### TO DO
Return each line of the data below exactly, omitting any pictures.

==*==

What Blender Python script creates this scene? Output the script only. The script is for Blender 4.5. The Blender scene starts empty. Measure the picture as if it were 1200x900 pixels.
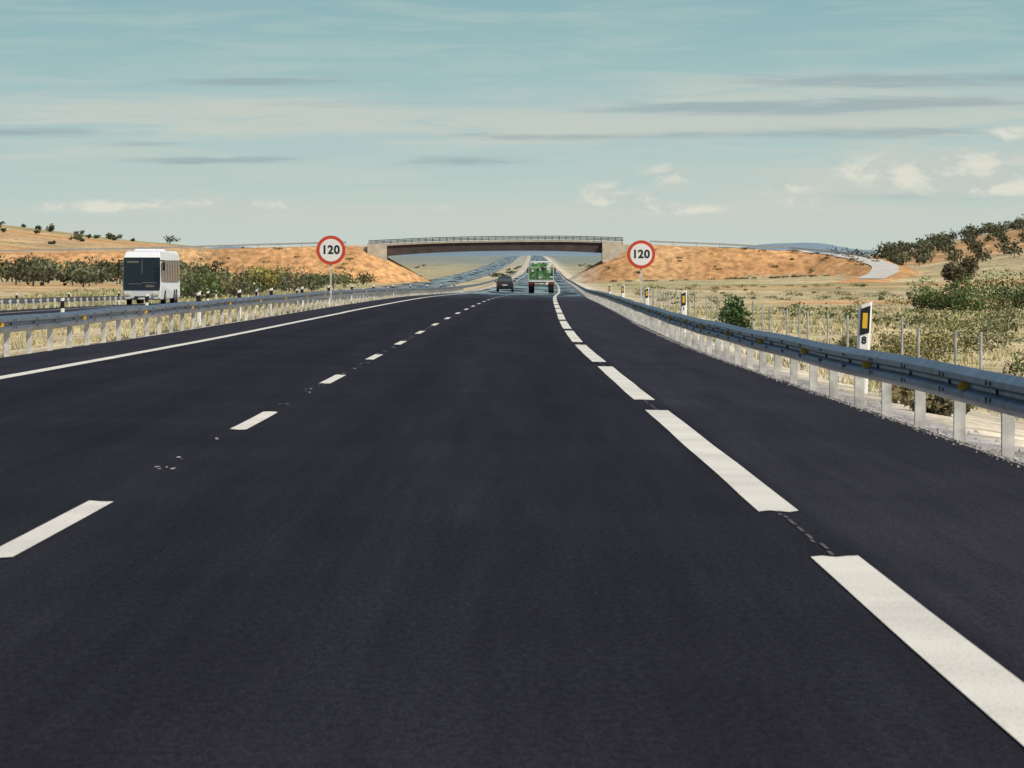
import bpy, math, random
import numpy as np
from mathutils import Vector
random.seed(4); rng=np.random.default_rng(7)
scene=bpy.context.scene
scene.view_settings.view_transform='Standard'; scene.view_settings.look='None'; scene.view_settings.exposure=0

# ------------------------------------------------------------------ materials
def lin(c):
    return tuple(((v/255)/12.92 if v/255<=0.04045 else (((v/255)+0.055)/1.055)**2.4) for v in c)
def new_mat(name):
    m=bpy.data.materials.new(name); m.use_nodes=True
    return m, m.node_tree, m.node_tree.nodes['Principled BSDF']
def simple(name,col,rough=0.7,metal=0.0,spec=0.3,var=0.15,scale=8.0,emit=None):
    m,nt,b=new_mat(name)
    tc=nt.nodes.new('ShaderNodeTexCoord'); n=nt.nodes.new('ShaderNodeTexNoise')
    n.inputs['Scale'].default_value=scale; n.inputs['Detail'].default_value=3
    nt.links.new(tc.outputs['Object'],n.inputs['Vector'])
    mr=nt.nodes.new('ShaderNodeMapRange'); mr.inputs['From Min'].default_value=.3; mr.inputs['From Max'].default_value=.7
    mr.inputs['To Min'].default_value=1-var; mr.inputs['To Max'].default_value=1+var
    nt.links.new(n.outputs['Fac'],mr.inputs['Value'])
    mx=nt.nodes.new('ShaderNodeVectorMath'); mx.operation='SCALE'; mx.inputs[0].default_value=col[:3]
    nt.links.new(mr.outputs['Result'],mx.inputs['Scale']); nt.links.new(mx.outputs[0],b.inputs['Base Color'])
    b.inputs['Roughness'].default_value=rough; b.inputs['Metallic'].default_value=metal
    b.inputs['Specular IOR Level'].default_value=spec
    return m
def foliage_mat(name):
    m,nt,b=new_mat(name)
    a=nt.nodes.new('ShaderNodeAttribute'); a.attribute_name='Col'
    nt.links.new(a.outputs['Color'],b.inputs['Base Color'])
    b.inputs['Roughness'].default_value=.7; b.inputs['Specular IOR Level'].default_value=.15
    return m

M_gal=simple('galvanised_beam',(.19,.215,.27),rough=.42,metal=.8,spec=.4,var=.3,scale=2.2)
M_post=simple('galvanised_post',(.50,.49,.45),rough=.6,metal=.1,spec=.3,var=.35,scale=5)
M_fence=simple('fence_post_metal',(.36,.37,.36),rough=.6,metal=.3,spec=.3,var=.3,scale=5)
M_bolt=simple('dark_bolt',(.07,.075,.09),rough=.5,metal=.6)
M_yel=simple('yellow_reflector',(.70,.42,.04),rough=.4)
M_white=simple('white_paint',(.74,.73,.70),rough=.5,var=.05)
M_black=simple('black_paint',(.014,.014,.018),rough=.5)
M_red=simple('red_paint',(.55,.06,.025),rough=.45,var=.05)
M_grey=simple('grey_back',(.3,.3,.3),rough=.5,metal=.5)
M_conc=simple('concrete',(.47,.42,.34),rough=.9,var=.18,scale=.8)
M_steel=simple('weathered_girder',(.062,.046,.046),rough=.75,var=.25,scale=.5)
M_rubber=simple('rubber',(.012,.012,.014),rough=.85)
M_glass=simple('dark_glass',(.012,.016,.02),rough=.08,spec=.6,var=.05)
M_glassb=simple('tinted_side_glass',(.15,.125,.105),rough=.2,spec=.5,var=.25,scale=1.2)
M_busw=simple('bus_white',(.72,.73,.74),rough=.35,spec=.5,var=.03)
M_carp=simple('car_paint',(.022,.026,.034),rough=.35,spec=.5,var=.05)
M_tail=simple('tail_light',(.34,.025,.02),rough=.3)
M_green=simple('green_tarp',(.10,.24,.07),rough=.6,var=.5,scale=1.8)
M_green2=simple('green_panel',(.045,.15,.05),rough=.5,var=.3,scale=2)
M_plate=simple('number_plate',(.6,.58,.45),rough=.5)
M_skin=simple('driver',(.12,.09,.08))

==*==

### REPLY TO THE EXERCISE
What Blender Python script creates this scene? Output the script only. The script is for Blender 4.5. The Blender scene starts empty. Measure the picture as if it were 1200x900 pixels.
import bpy, math, random
import numpy as np
from mathutils import Vector
random.seed(4); rng=np.random.default_rng(7)
scene=bpy.context.scene
scene.view_settings.view_transform='Standard'; scene.view_settings.look='None'; scene.view_settings.exposure=0

# ------------------------------------------------------------------ materials
def lin(c):
    return tuple(((v/255)/12.92 if v/255<=0.04045 else (((v/255)+0.055)/1.055)**2.4) for v in c)
def new_mat(name):
    m=bpy.data.materials.new(name); m.use_nodes=True
    return m, m.node_tree, m.node_tree.nodes['Principled BSDF']
def simple(name,col,rough=0.7,metal=0.0,spec=0.3,var=0.15,scale=8.0,emit=None):
    m,nt,b=new_mat(name)
    tc=nt.nodes.new('ShaderNodeTexCoord'); n=nt.nodes.new('ShaderNodeTexNoise')
    n.inputs['Scale'].default_value=scale; n.inputs['Detail'].default_value=3
    nt.links.new(tc.outputs['Object'],n.inputs['Vector'])
    mr=nt.nodes.new('ShaderNodeMapRange'); mr.inputs['From Min'].default_value=.3; mr.inputs['From Max'].default_value=.7
    mr.inputs['To Min'].default_value=1-var; mr.inputs['To Max'].default_value=1+var
    nt.links.new(n.outputs['Fac'],mr.inputs['Value'])
    mx=nt.nodes.new('ShaderNodeVectorMath'); mx.operation='SCALE'; mx.inputs[0].default_value=col[:3]
    nt.links.new(mr.outputs['Result'],mx.inputs['Scale']); nt.links.new(mx.outputs[0],b.inputs['Base Color'])
    b.inputs['Roughness'].default_value=rough; b.inputs['Metallic'].default_value=metal
    b.inputs['Specular IOR Level'].default_value=spec
    return m
def foliage_mat(name):
    m,nt,b=new_mat(name)
    a=nt.nodes.new('ShaderNodeAttribute'); a.attribute_name='Col'
    nt.links.new(a.outputs['Color'],b.inputs['Base Color'])
    b.inputs['Roughness'].default_value=.7; b.inputs['Specular IOR Level'].default_value=.15
    return m

M_gal=simple('galvanised_beam',(.19,.215,.27),rough=.42,metal=.8,spec=.4,var=.3,scale=2.2)
M_post=simple('galvanised_post',(.50,.49,.45),rough=.6,metal=.1,spec=.3,var=.35,scale=5)
M_fence=simple('fence_post_metal',(.36,.37,.36),rough=.6,metal=.3,spec=.3,var=.3,scale=5)
M_bolt=simple('dark_bolt',(.07,.075,.09),rough=.5,metal=.6)
M_yel=simple('yellow_reflector',(.70,.42,.04),rough=.4)
M_white=simple('white_paint',(.74,.73,.70),rough=.5,var=.05)
M_black=simple('black_paint',(.014,.014,.018),rough=.5)
M_red=simple('red_paint',(.55,.06,.025),rough=.45,var=.05)
M_grey=simple('grey_back',(.3,.3,.3),rough=.5,metal=.5)
M_conc=simple('concrete',(.47,.42,.34),rough=.9,var=.18,scale=.8)
M_steel=simple('weathered_girder',(.062,.046,.046),rough=.75,var=.25,scale=.5)
M_rubber=simple('rubber',(.012,.012,.014),rough=.85)
M_glass=simple('dark_glass',(.012,.016,.02),rough=.08,spec=.6,var=.05)
M_glassb=simple('tinted_side_glass',(.15,.125,.105),rough=.2,spec=.5,var=.25,scale=1.2)
M_busw=simple('bus_white',(.72,.73,.74),rough=.35,spec=.5,var=.03)
M_carp=simple('car_paint',(.022,.026,.034),rough=.35,spec=.5,var=.05)
M_tail=simple('tail_light',(.34,.025,.02),rough=.3)
M_green=simple('green_tarp',(.10,.24,.07),rough=.6,var=.5,scale=1.8)
M_green2=simple('green_panel',(.045,.15,.05),rough=.5,var=.3,scale=2)
M_plate=simple('number_plate',(.6,.58,.45),rough=.5)
M_skin=simple('driver',(.12,.09,.08))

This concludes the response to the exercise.